SET PROBLEM:
Write every line of the material out exactly as shown.

INFORMATION SUPPLIED:
☆ ☆ ☆

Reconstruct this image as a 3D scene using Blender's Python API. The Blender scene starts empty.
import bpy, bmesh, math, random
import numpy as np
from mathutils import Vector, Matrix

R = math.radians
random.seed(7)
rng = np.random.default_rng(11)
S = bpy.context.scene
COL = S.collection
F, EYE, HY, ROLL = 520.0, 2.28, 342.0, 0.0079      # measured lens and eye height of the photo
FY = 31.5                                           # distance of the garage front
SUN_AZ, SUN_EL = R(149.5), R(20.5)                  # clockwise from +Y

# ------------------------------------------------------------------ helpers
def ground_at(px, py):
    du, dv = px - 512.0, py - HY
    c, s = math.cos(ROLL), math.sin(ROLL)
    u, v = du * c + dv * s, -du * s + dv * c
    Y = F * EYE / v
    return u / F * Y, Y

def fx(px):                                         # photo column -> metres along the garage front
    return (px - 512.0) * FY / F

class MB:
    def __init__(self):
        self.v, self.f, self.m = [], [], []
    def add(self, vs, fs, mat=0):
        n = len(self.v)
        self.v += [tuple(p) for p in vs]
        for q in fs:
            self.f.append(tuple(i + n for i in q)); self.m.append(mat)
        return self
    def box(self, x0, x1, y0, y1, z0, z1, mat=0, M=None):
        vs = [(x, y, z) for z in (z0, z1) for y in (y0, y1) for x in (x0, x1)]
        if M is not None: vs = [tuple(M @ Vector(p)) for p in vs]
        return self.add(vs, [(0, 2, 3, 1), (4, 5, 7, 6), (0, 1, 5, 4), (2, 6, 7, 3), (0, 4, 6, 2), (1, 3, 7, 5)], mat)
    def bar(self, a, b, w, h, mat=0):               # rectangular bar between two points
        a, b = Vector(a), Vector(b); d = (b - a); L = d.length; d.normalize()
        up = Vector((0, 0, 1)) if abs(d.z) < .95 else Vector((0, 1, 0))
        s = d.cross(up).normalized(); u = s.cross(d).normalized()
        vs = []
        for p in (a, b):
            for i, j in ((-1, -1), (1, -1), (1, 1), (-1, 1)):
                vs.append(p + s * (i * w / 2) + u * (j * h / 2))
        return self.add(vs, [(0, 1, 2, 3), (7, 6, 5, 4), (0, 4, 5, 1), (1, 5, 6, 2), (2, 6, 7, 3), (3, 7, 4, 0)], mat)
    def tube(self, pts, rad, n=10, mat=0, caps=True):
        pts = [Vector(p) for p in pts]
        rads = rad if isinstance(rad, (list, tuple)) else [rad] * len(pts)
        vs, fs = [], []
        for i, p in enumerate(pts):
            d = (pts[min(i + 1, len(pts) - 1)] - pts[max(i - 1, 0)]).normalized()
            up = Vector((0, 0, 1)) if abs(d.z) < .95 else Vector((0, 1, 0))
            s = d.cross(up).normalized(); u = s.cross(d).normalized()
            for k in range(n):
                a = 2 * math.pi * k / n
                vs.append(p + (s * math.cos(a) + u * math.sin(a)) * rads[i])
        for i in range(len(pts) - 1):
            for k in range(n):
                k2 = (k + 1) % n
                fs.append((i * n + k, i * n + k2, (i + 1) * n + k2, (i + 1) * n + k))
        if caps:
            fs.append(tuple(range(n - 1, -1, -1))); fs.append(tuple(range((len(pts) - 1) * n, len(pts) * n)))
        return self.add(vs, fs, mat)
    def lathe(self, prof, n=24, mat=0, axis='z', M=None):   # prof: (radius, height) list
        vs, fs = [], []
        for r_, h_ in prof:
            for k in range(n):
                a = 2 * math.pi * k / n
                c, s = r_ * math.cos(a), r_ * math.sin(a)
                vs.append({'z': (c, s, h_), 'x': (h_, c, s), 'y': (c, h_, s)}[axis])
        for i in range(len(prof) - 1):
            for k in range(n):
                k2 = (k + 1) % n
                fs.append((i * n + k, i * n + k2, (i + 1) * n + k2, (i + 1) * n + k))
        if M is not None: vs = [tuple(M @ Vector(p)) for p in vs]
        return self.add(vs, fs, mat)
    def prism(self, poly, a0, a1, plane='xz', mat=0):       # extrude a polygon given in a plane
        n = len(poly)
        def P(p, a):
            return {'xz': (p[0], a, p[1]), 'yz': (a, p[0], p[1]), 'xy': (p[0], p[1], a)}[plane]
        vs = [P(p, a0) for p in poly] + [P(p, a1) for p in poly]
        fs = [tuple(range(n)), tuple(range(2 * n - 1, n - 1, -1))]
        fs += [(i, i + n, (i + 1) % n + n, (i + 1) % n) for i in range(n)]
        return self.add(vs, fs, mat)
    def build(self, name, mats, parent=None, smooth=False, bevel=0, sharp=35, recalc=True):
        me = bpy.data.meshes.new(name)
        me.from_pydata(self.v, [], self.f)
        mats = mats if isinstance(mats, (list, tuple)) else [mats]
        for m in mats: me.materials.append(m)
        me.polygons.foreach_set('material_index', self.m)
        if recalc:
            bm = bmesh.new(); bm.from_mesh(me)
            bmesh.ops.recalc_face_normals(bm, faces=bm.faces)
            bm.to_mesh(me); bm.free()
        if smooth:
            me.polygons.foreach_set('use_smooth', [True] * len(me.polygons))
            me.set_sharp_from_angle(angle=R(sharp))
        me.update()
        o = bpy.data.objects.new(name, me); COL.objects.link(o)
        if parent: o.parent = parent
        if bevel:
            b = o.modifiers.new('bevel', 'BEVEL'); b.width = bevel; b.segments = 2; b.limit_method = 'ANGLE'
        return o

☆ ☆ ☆

SOLUTION FOR THIS TASK:
Reconstruct this image as a 3D scene using Blender's Python API. The Blender scene starts empty.
import bpy, bmesh, math, random
import numpy as np
from mathutils import Vector, Matrix

R = math.radians
random.seed(7)
rng = np.random.default_rng(11)
S = bpy.context.scene
COL = S.collection
F, EYE, HY, ROLL = 520.0, 2.28, 342.0, 0.0079      # measured lens and eye height of the photo
FY = 31.5                                           # distance of the garage front
SUN_AZ, SUN_EL = R(149.5), R(20.5)                  # clockwise from +Y

# ------------------------------------------------------------------ helpers
def ground_at(px, py):
    du, dv = px - 512.0, py - HY
    c, s = math.cos(ROLL), math.sin(ROLL)
    u, v = du * c + dv * s, -du * s + dv * c
    Y = F * EYE / v
    return u / F * Y, Y

def fx(px):                                         # photo column -> metres along the garage front
    return (px - 512.0) * FY / F

class MB:
    def __init__(self):
        self.v, self.f, self.m = [], [], []
    def add(self, vs, fs, mat=0):
        n = len(self.v)
        self.v += [tuple(p) for p in vs]
        for q in fs:
            self.f.append(tuple(i + n for i in q)); self.m.append(mat)
        return self
    def box(self, x0, x1, y0, y1, z0, z1, mat=0, M=None):
        vs = [(x, y, z) for z in (z0, z1) for y in (y0, y1) for x in (x0, x1)]
        if M is not None: vs = [tuple(M @ Vector(p)) for p in vs]
        return self.add(vs, [(0, 2, 3, 1), (4, 5, 7, 6), (0, 1, 5, 4), (2, 6, 7, 3), (0, 4, 6, 2), (1, 3, 7, 5)], mat)
    def bar(self, a, b, w, h, mat=0):               # rectangular bar between two points
        a, b = Vector(a), Vector(b); d = (b - a); L = d.length; d.normalize()
        up = Vector((0, 0, 1)) if abs(d.z) < .95 else Vector((0, 1, 0))
        s = d.cross(up).normalized(); u = s.cross(d).normalized()
        vs = []
        for p in (a, b):
            for i, j in ((-1, -1), (1, -1), (1, 1), (-1, 1)):
                vs.append(p + s * (i * w / 2) + u * (j * h / 2))
        return self.add(vs, [(0, 1, 2, 3), (7, 6, 5, 4), (0, 4, 5, 1), (1, 5, 6, 2), (2, 6, 7, 3), (3, 7, 4, 0)], mat)
    def tube(self, pts, rad, n=10, mat=0, caps=True):
        pts = [Vector(p) for p in pts]
        rads = rad if isinstance(rad, (list, tuple)) else [rad] * len(pts)
        vs, fs = [], []
        for i, p in enumerate(pts):
            d = (pts[min(i + 1, len(pts) - 1)] - pts[max(i - 1, 0)]).normalized()
            up = Vector((0, 0, 1)) if abs(d.z) < .95 else Vector((0, 1, 0))
            s = d.cross(up).normalized(); u = s.cross(d).normalized()
            for k in range(n):
                a = 2 * math.pi * k / n
                vs.append(p + (s * math.cos(a) + u * math.sin(a)) * rads[i])
        for i in range(len(pts) - 1):
            for k in range(n):
                k2 = (k + 1) % n
                fs.append((i * n + k, i * n + k2, (i + 1) * n + k2, (i + 1) * n + k))
        if caps:
            fs.append(tuple(range(n - 1, -1, -1))); fs.append(tuple(range((len(pts) - 1) * n, len(pts) * n)))
        return self.add(vs, fs, mat)
    def lathe(self, prof, n=24, mat=0, axis='z', M=None):   # prof: (radius, height) list
        vs, fs = [], []
        for r_, h_ in prof:
            for k in range(n):
                a = 2 * math.pi * k / n
                c, s = r_ * math.cos(a), r_ * math.sin(a)
                vs.append({'z': (c, s, h_), 'x': (h_, c, s), 'y': (c, h_, s)}[axis])
        for i in range(len(prof) - 1):
            for k in range(n):
                k2 = (k + 1) % n
                fs.append((i * n + k, i * n + k2, (i + 1) * n + k2, (i + 1) * n + k))
        if M is not None: vs = [tuple(M @ Vector(p)) for p in vs]
        return self.add(vs, fs, mat)
    def prism(self, poly, a0, a1, plane='xz', mat=0):       # extrude a polygon given in a plane
        n = len(poly)
        def P(p, a):
            return {'xz': (p[0], a, p[1]), 'yz': (a, p[0], p[1]), 'xy': (p[0], p[1], a)}[plane]
        vs = [P(p, a0) for p in poly] + [P(p, a1) for p in poly]
        fs = [tuple(range(n)), tuple(range(2 * n - 1, n - 1, -1))]
        fs += [(i, i + n, (i + 1) % n + n, (i + 1) % n) for i in range(n)]
        return self.add(vs, fs, mat)
    def build(self, name, mats, parent=None, smooth=False, bevel=0, sharp=35, recalc=True):
        me = bpy.data.meshes.new(name)
        me.from_pydata(self.v, [], self.f)
        mats = mats if isinstance(mats, (list, tuple)) else [mats]
        for m in mats: me.materials.append(m)
        me.polygons.foreach_set('material_index', self.m)
        if recalc:
            bm = bmesh.new(); bm.from_mesh(me)
            bmesh.ops.recalc_face_normals(bm, faces=bm.faces)
            bm.to_mesh(me); bm.free()
        if smooth:
            me.polygons.foreach_set('use_smooth', [True] * len(me.polygons))
            me.set_sharp_from_angle(angle=R(sharp))
        me.update()
        o = bpy.data.objects.new(name, me); COL.objects.link(o)
        if parent: o.parent = parent
        if bevel:
            b = o.modifiers.new('bevel', 'BEVEL'); b.width = bevel; b.segments = 2; b.limit_method = 'ANGLE'
        return o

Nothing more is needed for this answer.